The soleplate is a bit stiff out of the box, but it does loosen up a bit after you begin using the boot. It isn’t something that creates any hot spots underfoot, and it performs the function that we’re looking for with every single soleplate: you forget about it entirely.

tekela review picture

Bang for your buck

The Tekela 1.0 is right around the $200 price point and, in the boot world, that’s actually a bit below most boot models. There has been talk through the boot world that New Balance could really make an impact by bringing the boot price down a bit, but the quality of the Tekela and the current Furon is such that their price point is pretty much spot on.

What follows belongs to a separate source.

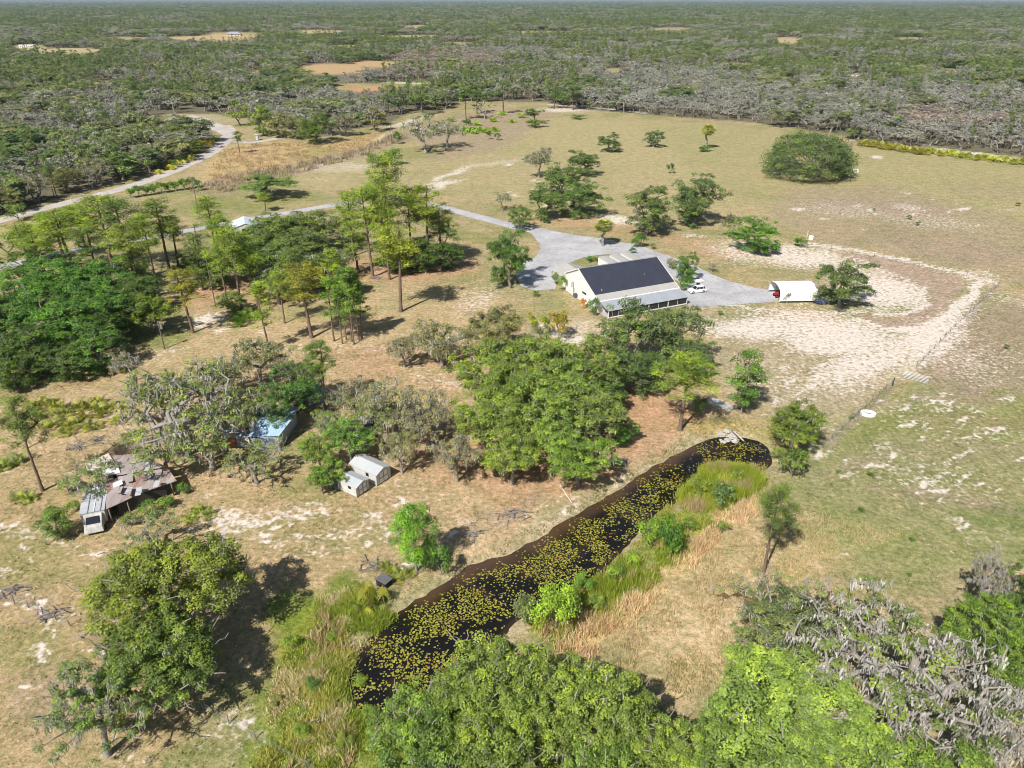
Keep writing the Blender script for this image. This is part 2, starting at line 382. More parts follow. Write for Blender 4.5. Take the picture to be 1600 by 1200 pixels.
SANDS = [  # (cx, cy, rx, ry, rotation, amount)
 (1160, 385, 30, 9, 10, 1.0), (1090, 368, 30, 4, 5, .8), (960, 343, 45, 8, 8, .95), (1195, 470, 110, 6, 0, .5), (700, 275, 60, 6, -22, .85), (780, 255, 50, 4, -8, .6), (690, 292, 40, 6, -20, .9),
 (720, 190, 60, 4, 0, .3), (880, 172, 60, 5, 0, .8), (640, 190, 50, 5, -15, .8), (600, 215, 30, 5, -20, .7), (900, 340, 60, 7, 0, .45), (830, 335, 70, 8, 0, .35),
 (1240, 400, 150, 24, 6, .88), (1380, 455, 100, 34, 10, .95), (1360, 425, 100, 14, 12, .7), (1400, 490, 60, 16, 0, .6), (1460, 425, 140, 10, 14, .6), (1450, 520, 100, 46, -30, .97), (1300, 525, 160, 44, 8, .92), (1180, 512, 110, 24, 0, .9), (1350, 570, 120, 34, -20, .88), (1500, 470, 60, 14, -30, .85), (1540, 430, 50, 6, 10, .7),
 (1240, 600, 110, 44, 10, .45), (1250, 650, 70, 24, 10, .5), (1330, 600, 60, 30, -30, .55), (1440, 640, 150, 30, 0, .33), (1500, 560, 130, 50, 10, .5), (1440, 740, 150, 40, 5, .36), (1540, 680, 100, 24, 0, .35), (1520, 840, 120, 30, 0, .2), (1590, 470, 60, 16, 10, .5),
 (1320, 330, 120, 18, 5, .45), (1450, 345, 140, 16, 6, .45), (1420, 325, 40, 8, 6, .6), (1370, 245, 14, 3, 0, 1.1), (1520, 240, 190, 3, 9, 1.2), (1350, 222, 40, 2, 5, .8),
 (860, 515, 50, 10, 0, .7), (900, 535, 35, 16, 0, .9), (740, 470, 50, 26, -20, .55), (740, 530, 40, 10, 0, .7), (1005, 520, 20, 6, 0, .6), (670, 545, 70, 10, 0, .4), (700, 600, 40, 12, 10, .55), (660, 590, 60, 20, 10, .4),
 (320, 500, 36, 10, -15, 1.0), (350, 515, 16, 6, 0, .9), (270, 545, 30, 8, -10, .6), (410, 520, 20, 6, 0, .7), (290, 455, 40, 8, -15, .45), (480, 545, 60, 10, 0, .45), (560, 545, 60, 8, 0, .4), (190, 660, 60, 20, 0, .3),
 (370, 815, 80, 26, -15, .72), (460, 790, 70, 24, -10, .6), (330, 850, 40, 12, 0, .8), (540, 830, 90, 24, -10, .5), (500, 870, 80, 14, -10, .4), (620, 830, 60, 20, -20, .5), (440, 860, 50, 12, -20, .5), (610, 740, 70, 18, 20, .3), (640, 775, 100, 20, 0, .3),
 (145, 858, 26, 9, 5, 1.0), (60, 840, 60, 14, 10, .55), (20, 822, 30, 5, 0, .8), (20, 735, 50, 6, 0, .5), (110, 740, 50, 14, 0, .4), (80, 1010, 40, 12, 30, .7), (60, 960, 60, 8, 25, .7), (100, 965, 20, 8, 0, .8), (30, 880, 40, 10, 0, .3),
 (370, 1110, 24, 14, 0, .8), (380, 1140, 40, 8, 30, .5), (350, 1130, 60, 40, 10, .35), (70, 1120, 60, 40, 0, .25), (200, 1180, 60, 30, 0, .3),
 (720, 850, 22, 10, -35, .9), (755, 825, 40, 8, -30, .6), (640, 880, 30, 6, -30, .8), (720, 905, 30, 4, -30, .5), (840, 800, 50, 6, -25, .5), (880, 805, 50, 5, -28, .6), (1000, 740, 60, 4, -30, .6), (1270, 700, 16, 10, 0, 1.0), (1210, 870, 60, 20, 0, .25), (1140, 960, 90, 30, 0, .3), (1180, 1030, 60, 40, 0, .35),
 (1130, 480, 30, 4, 0, .6), (1110, 500, 60, 8, 0, .6), (820, 585, 30, 4, 0, .5), (455, 715, 60, 8, 0, .3), (330, 770, 40, 10, 0, .4), (560, 260, 40, 6, 0, .5), (500, 280, 40, 5, 0, .35), (1600, 330, 60, 6, 5, .4), (240, 560, 30, 4, 0, .5),
 (430, 212, 60, 4, 0, .3), (320, 185, 60, 8, 0, .5), (640, 112, 40, 2, 0, .8), (470, 125, 20, 3, 0, .9), (600, 128, 110, 2, 3, .9), (1235, 72, 8, 2, 0, 1), (1335, 118, 10, 2, 0, 1), (810, 88, 12, 2, 0, 1), (720, 155, 20, 4, 0, .7)]
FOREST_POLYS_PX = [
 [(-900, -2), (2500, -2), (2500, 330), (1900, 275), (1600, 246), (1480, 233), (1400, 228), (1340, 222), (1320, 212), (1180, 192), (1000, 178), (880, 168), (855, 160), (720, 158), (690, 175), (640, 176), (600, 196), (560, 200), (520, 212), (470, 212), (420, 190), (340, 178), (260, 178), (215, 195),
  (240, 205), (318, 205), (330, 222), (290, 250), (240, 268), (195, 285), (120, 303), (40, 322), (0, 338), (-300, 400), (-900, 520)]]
CLEAR = [  # clearings in the wood (pixel ellipses)
 (520, 108, 60, 8), (590, 100, 40, 5), (560, 137, 44, 7), (640, 133, 55, 5), (330, 60, 80, 4), (110, 80, 60, 5), (45, 74, 30, 5), (370, 55, 50, 5), (1230, 63, 28, 5), (400, 112, 10, 6), (500, 50, 50, 3), (640, 57, 60, 2), (1335, 118, 14, 3), (650, 42, 20, 3), (280, 188, 42, 5), (540, 72, 30, 2), (720, 68, 40, 2), (200, 60, 40, 2), (850, 50, 50, 2), (1050, 45, 40, 2), (1420, 60, 40, 2), (1480, 110, 20, 3), (1150, 100, 24, 2), (960, 110, 20, 3), (240, 100, 18, 2), (160, 130, 20, 3), (1300, 90, 20, 2)]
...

The Tekela is so close to being a boot that not only takes a shot across the bow of the bigger brands, but a boot that actually beats them on their own turf. From old New Balance, to Warrior, to the reemergence of New Balance, it’s been incredible to watch this brand feel truly on the precipice of rubbing shoulders with the behemoths of the industry. The Tekela hits you with quality traction, a collar that belies how many times New Balance has attempted this type of look, a high level of durability, and an upper that makes every moment on the ball feel super smooth. However, we just couldn’t shake the feeling that the boot was loose from the moment we put it on until the last day of testing. If New Balance can get this boot to feeling like it has that flawless 1-to-1 fit to match with everything else that’s attached to this boot, then it’s going to be difficult to not have the Tekela be one of the first boots in our boot bag.